▶ _INSTRUCTION_: Each line that holds the word "scene" counts once. Give the total number of such lines and nothing else.

▶ _DATASET EXCERPT_:
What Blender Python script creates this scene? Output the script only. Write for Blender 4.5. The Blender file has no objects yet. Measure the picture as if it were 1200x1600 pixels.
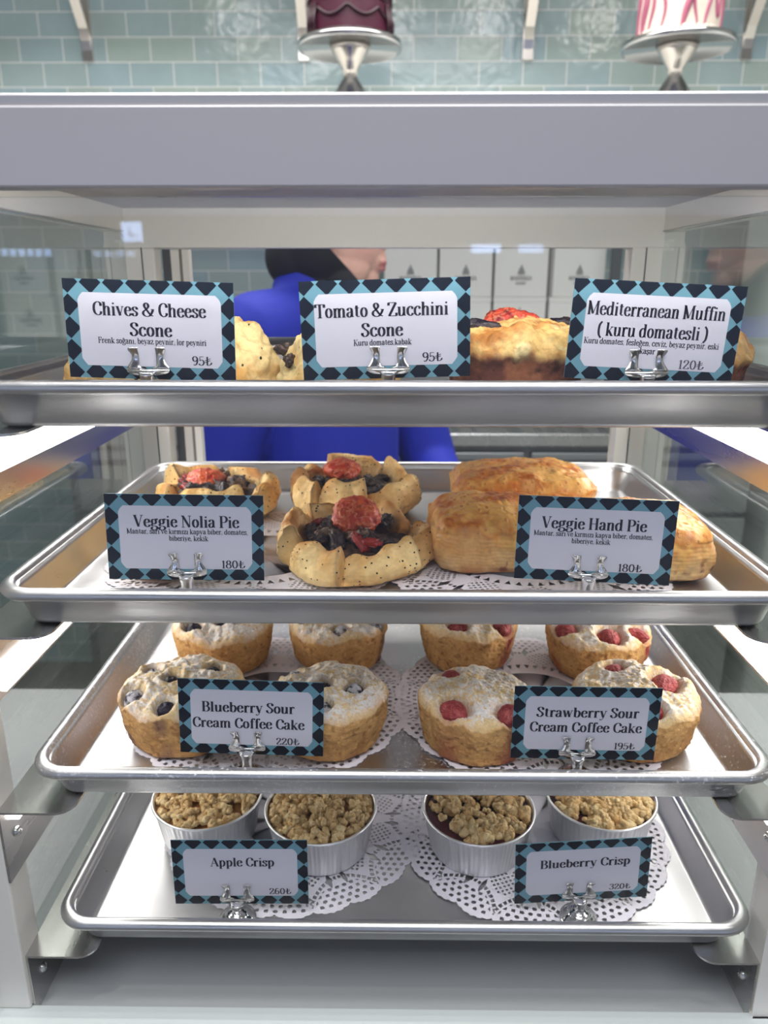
import bpy, bmesh, math, random
import numpy as np
from mathutils import Matrix, Vector

C = bpy.context.scene.collection
PI = math.pi

# ------------------------------------------------------------------ camera
cam_d = bpy.data.cameras.new('camera')
cam = bpy.data.objects.new('camera', cam_d)
C.objects.link(cam)
cam.location = (0, 0, 1.40)
cam.rotation_euler = (PI / 2 - math.atan(360 / 1180), 0, math.atan(14 / 1234))
cam_d.sensor_fit = 'VERTICAL'
cam_d.sensor_height = 36
cam_d.lens = 1180 / 1600 * 36
cam_d.clip_start = 0.02
cam_d.dof.use_dof = True
cam_d.dof.focus_distance = 0.475
cam_d.dof.aperture_fstop = 9.5
sc = bpy.context.scene
sc.camera = cam
sc.view_settings.view_transform = 'Standard'
sc.view_settings.look = 'None'
sc.view_settings.exposure = 0.15
sc.view_settings.gamma = 1
sc.view_settings.use_curve_mapping = False

# ------------------------------------------------------------------ world and lights
world = bpy.data.worlds.new('world')
sc.world = world
world.use_nodes = True
wbg = world.node_tree.nodes['Background']
wbg.inputs['Color'].default_value = (0.70, 0.76, 1.0, 1)
wbg.inputs['Strength'].default_value = 0.50


def area(name, loc, rot, sx, sy, power, col=(1, 1, 1)):
    d = bpy.data.lights.new(name, 'AREA')
    d.shape = 'RECTANGLE'
    d.size = sx
    d.size_y = sy
    d.energy = power
    d.color = col
    o = bpy.data.objects.new(name, d)
    o.location = loc
    o.rotation_euler = rot
    C.objects.link(o)
    return o


LED_STRENGTH = 15.0
area('staff_ceiling_light', (0.0, 1.75, 2.86), (0, 0, 0), 2.4, 0.5, 46, (1.0, 0.97, 0.93))
area('shop_ceiling_light', (0.0, -0.7, 2.86), (0, 0, 0), 1.6, 0.8, 25, (0.94, 0.95, 1.0))
for k, (sx, sy) in enumerate([(-0.9, 0.1), (0.0, 0.0), (0.55, 0.15), (1.2, 0.1), (-0.45, -0.2)]):
    area('ceiling_spot', (sx, sy, 2.87), (0, 0, 0), 0.09, 0.09, 5, (1, 0.96, 0.9))


# ------------------------------------------------------------------ helpers
def lin(r, g, b):
    def f(c):
        c = c / 255
        return c / 12.92 if c <= 0.04045 else ((c + 0.055) / 1.055) ** 2.4
    return (f(r), f(g), f(b))


def tag(o, label=None, cat=None, group=None, kind=None):
    if label:
        o['label'] = label
    if cat:
        o['category'] = cat
    if group:
        o['group'] = group
    if kind:
        o['kind'] = kind
    return o


def empty(name, loc=(0, 0, 0), rz=0):
    o = bpy.data.objects.new(name, None)
    o.location = loc
    o.rotation_euler = (0, 0, rz)
    o.empty_display_size = 0.02
    C.objects.link(o)
    return o


def link(name, me, parent=None, loc=(0, 0, 0), rz=0):
    o = bpy.data.objects.new(name, me)
    C.objects.link(o)
    o.location = loc
    o.rotation_euler = (0, 0, rz)
    if parent:
        o.parent = parent
    return o


def mesh(name, V, F, mats, idx=None, smooth=False, cols=None, mask=None):
    me = bpy.data.meshes.new(name)
    me.from_pydata([tuple(v) for v in V] if not isinstance(V, np.ndarray) else V.tolist(), [],
                   F if not isinstance(F, np.ndarray) else F.tolist())
    for m in (mats if isinstance(mats, (list, tuple)) else [mats]):
        me.materials.append(m)
    if idx is not None:
        me.polygons.foreach_set('material_index', np.asarray(idx, dtype=np.int32))
    if smooth:
        me.polygons.foreach_set('use_smooth', np.ones(len(me.polygons), dtype=bool))
    if cols is not None:
        a = me.color_attributes.new('Col', 'FLOAT_COLOR', 'POINT')
        c = np.ones((len(V), 4), dtype=np.float32)
        c[:, :3] = cols
        a.data.foreach_set('color', c.ravel())
    if mask is not None:
        a = me.attributes.new('mask', 'FLOAT', 'POINT')
        a.data.foreach_set('value', np.asarray(mask, dtype=np.float32))
    me.update()
    return me


class MB:
    """collects shapes into one mesh"""

    def __init__(s):
        s.v, s.f, s.i, s.sm = [], [], [], []

    def add(s, V, F, i=0, smooth=False):
        n = len(s.v)
        s.v += [tuple(p) for p in V]
        s.f += [tuple(a + n for a in f) for f in F]
        s.i += [i] * len(F)
        s.sm += [smooth] * len(F)

    def box(s, x0, x1, y0, y1, z0, z1, i=0, bev=0.0):
        if bev > 0:
            bm = bmesh.new()
            bmesh.ops.create_cube(bm, size=1)
            for v in bm.verts:
                v.co = Vector(((x0 + x1) / 2 + v.co.x * (x1 - x0), (y0 + y1) / 2 + v.co.y * (y1 - y0),
                               (z0 + z1) / 2 + v.co.z * (z1 - z0)))
            bmesh.ops.bevel(bm, geom=bm.edges[:], offset=bev, segments=2, affect='EDGES', profile=0.5)
            s.bm(bm, i)
            return
        V = [(x, y, z) for x in (x0, x1) for y in (y0, y1) for z in (z0, z1)]
        s.add(V, [(0, 1, 3, 2), (4, 6, 7, 5), (0, 4, 5, 1), (2, 3, 7, 6), (0, 2, 6, 4), (1, 5, 7, 3)], i)

    def bm(s, bm, i=0, smooth=False):
        bm.verts.index_update()
        s.add([v.co[:] for v in bm.verts], [tuple(v.index for v in f.verts) for f in bm.faces], i, smooth)
        bm.free()

    def lathe(s, prof, n=48, c=(0, 0, 0), i=0, cap=True):
        V, F = [], []
        for r, z in prof:
            for k in range(n):
                a = 2 * PI * k / n
                V.append((c[0] + r * math.cos(a), c[1] + r * math.sin(a), c[2] + z))
        for j in range(len(prof) - 1):
            for k in range(n):
                k2 = (k + 1) % n
                F.append((j * n + k, j * n + k2, (j + 1) * n + k2, (j + 1) * n + k))
        if cap:
            F.append(tuple(range(n - 1, -1, -1)))
            F.append(tuple((len(prof) - 1) * n + k for k in range(n)))
        s.add(V, F, i, True)

    def tube(s, pts, r, n=12, i=0):
        V, F = [], []
        m = len(pts)
        for j, p in enumerate(pts):
            p = Vector(p)
            d = (Vector(pts[min(j + 1, m - 1)]) - Vector(pts[max(j - 1, 0)])).normalized()
            u = d.orthogonal().normalized() if abs(d.x) > 0.99 else d.cross(Vector((1, 0, 0))).normalized()
            w = d.cross(u)
            rr = r[j] if isinstance(r, (list, tuple)) else r
            for k in range(n):
                a = 2 * PI * k / n
                V.append(tuple(p + rr * (math.cos(a) * u + math.sin(a) * w)))
        for j in range(m - 1):
            for k in range(n):
                k2 = (k + 1) % n
                F.append((j * n + k, j * n + k2, (j + 1) * n + k2, (j + 1) * n + k))
        F.append(tuple(range(n - 1, -1, -1)))
        F.append(tuple((m - 1) * n + k for k in range(n)))
        s.add(V, F, i, True)

    def build(s, name, mats, parent=None, loc=(0, 0, 0), rz=0):
        me = bpy.data.meshes.new(name)
        me.from_pydata(s.v, [], s.f)
        for m in (mats if isinstance(mats, (list, tuple)) else [mats]):
            me.materials.append(m)
        me.polygons.foreach_set('material_index', np.asarray(s.i, dtype=np.int32))
        me.polygons.foreach_set('use_smooth', np.asarray(s.sm, dtype=bool))
        bm = bmesh.new()
        bm.from_mesh(me)
        bmesh.ops.recalc_face_normals(bm, faces=bm.faces[:])
        bm.to_mesh(me)
        bm.free()
        me.update()
        return link(name, me, parent, loc, rz)


# vectorised value noise
def _hash(ix, iy, iz, seed):
    h = (ix * 374761393 + iy * 668265263 + iz * 2147483647 + seed * 974711) & 0xFFFFFFFF
    h = ((h ^ (h >> 13)) * 1274126177) & 0xFFFFFFFF
    h = (h ^ (h >> 16)) * 2246822519 & 0xFFFFFFFF
    return ((h ^ (h >> 15)) & 0xFFFFFF) / float(0xFFFFFF)


def vnoise(P, scale, seed=0):
    p = np.asarray(P, dtype=np.float64) * scale + 1000.0
    i = np.floor(p).astype(np.int64)
    f = p - i
    u = f * f * f * (f * (f * 6 - 15) + 10)
    r = 0
    for dx in (0, 1):
        for dy in (0, 1):
            for dz in (0, 1):
                w = (u[:, 0] if dx else 1 - u[:, 0]) * (u[:, 1] if dy else 1 - u[:, 1]) * (u[:, 2] if dz else 1 - u[:, 2])
                r = r + w * _hash(i[:, 0] + dx, i[:, 1] + dy, i[:, 2] + dz, seed)
    return r * 2 - 1


def fbm(P, scale, seed=0, octv=4, gain=0.5):
    t, a, n = 0, 1.0, 0
    for k in range(octv):
        t = t + a * vnoise(P, scale * 2 ** k, seed + 17 * k)
        n += a
        a *= gain
    return t / n


def sstep(a, b, x):
    t = np.clip((x - a) / (b - a), 0, 1)
    return t * t * (3 - 2 * t)


def mixc(a, b, t):
    t = np.asarray(t)[:, None]
    return np.asarray(a) * (1 - t) + np.asarray(b) * t


# ------------------------------------------------------------------ materials
def new_mat(name):
    m = bpy.data.materials.new(name)
    m.use_nodes = True
    nt = m.node_tree
    return m, nt, nt.nodes['Principled BSDF']


def N(nt, t, **kw):
    n = nt.nodes.new(t)
    for k, v in kw.items():
        if hasattr(n, k):
            setattr(n, k, v)
        else:
            n.inputs[k.replace('_', ' ')].default_value = v
    return n


def plain(name, col, rough=0.5, metal=0.0, spec=None, bump=None, coat=0.0):
    m, nt, b = new_mat(name)
    b.inputs['Base Color'].default_value = (*col, 1)
    b.inputs['Roughness'].default_value = rough
    b.inputs['Metallic'].default_value = metal
    if spec is not None:
        b.inputs['Specular IOR Level'].default_value = spec
    if coat:
        b.inputs['Coat Weight'].default_value = coat
        b.inputs['Coat Roughness'].default_value = 0.1
    if bump:
        add_bump(nt, b, *bump)
    return m


def add_bump(nt, b, scale, strength, dist=0.0005, detail=4, stretch=None):
    tc = N(nt, 'ShaderNodeTexCoord')
    no = N(nt, 'ShaderNodeTexNoise', Scale=scale, Detail=detail)
    if stretch:
        mp = N(nt, 'ShaderNodeMapping')
        mp.inputs['Scale'].default_value = stretch
        nt.links.new(tc.outputs['Object'], mp.inputs['Vector'])
        nt.links.new(mp.outputs['Vector'], no.inputs['Vector'])
    else:
        nt.links.new(tc.outputs['Object'], no.inputs['Vector'])
    bp = N(nt, 'ShaderNodeBump', Strength=strength, Distance=dist)
    nt.links.new(no.outputs['Fac'], bp.inputs['Height'])
    nt.links.new(bp.outputs['Normal'], b.inputs['Normal'])
    return no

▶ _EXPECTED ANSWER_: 3